Monday, June 25, 2007

Presentation of the Augsburg Confession- 25 June 1530

Our Lord tells us, "Whoever confesses Me before men, Him will I confess before My Father in heaven. But whoever denies Me before men, Him will I deny before My Father who is in heaven."

I just finished spraying Round Up around my house. The weeds and little trees that have infiltrated the perimeter of my house make the house look unkempt, but even more, it threatens the foundation of our home. Those little trees become big trees and their roots threaten the very structure of our home. So I went around with a 1 gallon jug of chemicals to kill the weeds and will next go out with a hatchet and saw to take down the trees.

The Apostle Paul tells us that the Church is built upon the foundation of the apostles and prophets Christ Jesus Himself being the cornerstone. He says no one can lay any other foundation than that which has been laid, Christ Jesus.

The little weeds and stink trees native to the human heart attack the Church at its foundation. Those weeds are the law and faith in human ability to save us. They attack the very foundation of our faith, that Christ alone saves.

The weeds had been growing for quite sometime because the house was unattended. The Roman Church, once a stalwart of western orthodoxy, began to have caretakers who were uninterested in preserving the faith, and instead looked upon the weeds as beautiful flowers, and only snipped them so they could sell them as such. The Popes began to use their power, not to preserve the faith, but to enrich themselves with wealth and power.

It was a nasty mess until an Augustinian monk, Martin Luther, decided it was time to spray a little Round Up, on all the weeds that had grown up around the Church. His tools were the Word and Sacraments, the law and the gospel. He stepped forward to confess that sinful mankind is saved by grace alone, through faith alone, in Christ alone. When he was threatened and ordered to stop, he gracefully and faithfully maintained his confession saying, "My conscience is bound to the Word of God. Here I stand; I can do no other. God help me. Amen."

Luther had not been the first to resist the abuses of the Roman Church, but he did it with such boldness, clarity, and faith in Christ that he is forever known as the Great Reformer of the Church. Luther did not attack the peripherals of Roman abuses, but went straight to the heart of the matter. Luther saw that the gospel was being buried under the law, and that Rome was denying Christ by teaching that good works contribute to our salvation.

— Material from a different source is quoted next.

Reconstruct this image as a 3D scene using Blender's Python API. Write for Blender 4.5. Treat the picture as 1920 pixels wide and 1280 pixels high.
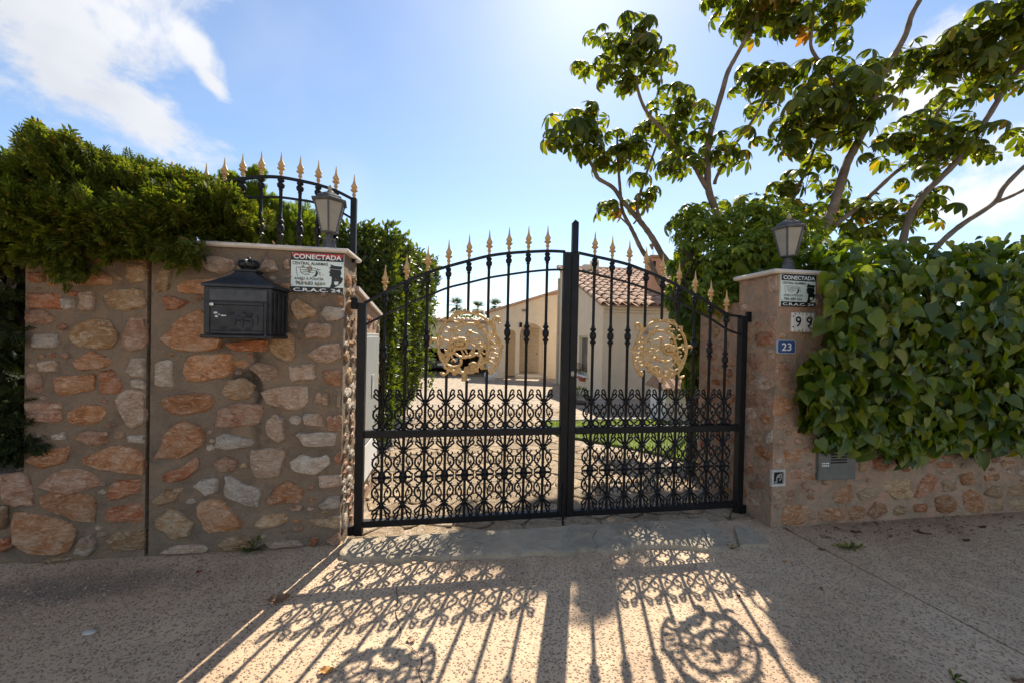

But Luther was not alone. As Luther stood before the emperor at the diet of Worms in 1521, so his companions and princes stood before the same emporer in 1530, and presented a confession of Christ so clear that the enemies of the gospel could not come up with a confutation of it worth publishing. Reading the Augsburg Confession today we find it bound together by the central article of the faith, justification. The sweet gospel of grace alone, through faith alone, in Christ alone drips from every page. Those 28 articles are a confession of Christ as clear as any yet to be produced since the apostolic age.

Our Lord knew what He was demanding when He said, "Whoever confesses Me before men, I will confess Him before My Father in heaven." He was asking those who would follow Him to take up their cross, suffer the attacks of the evil one, the rejection of men, humility, suffering, and death. In other words they were to bear His image in this world. The authors and signers of our confessions did so with integrity and honor. They now dwell in the unapproachable light of their Father in heaven. Just as they, by grace, confessed Christ in this world, He has confessed them before His Father in heaven. With such a great cloud of witnesses surrounding us, let us press on in the great confession of our faith to the upward call of God in Christ Jesus. Oops! a French salad ending.

2 comments:

Anonymous said...

Dear Pastor,
this is just yet another example of our churches benefit of your strong efforts..we at Gethsemane are truly blessed that you are our Pastor..
thank you,
anonymous

Brett Cornelius said...

Thank you. We are truly blessed to have the Word and those faithful confessors of it.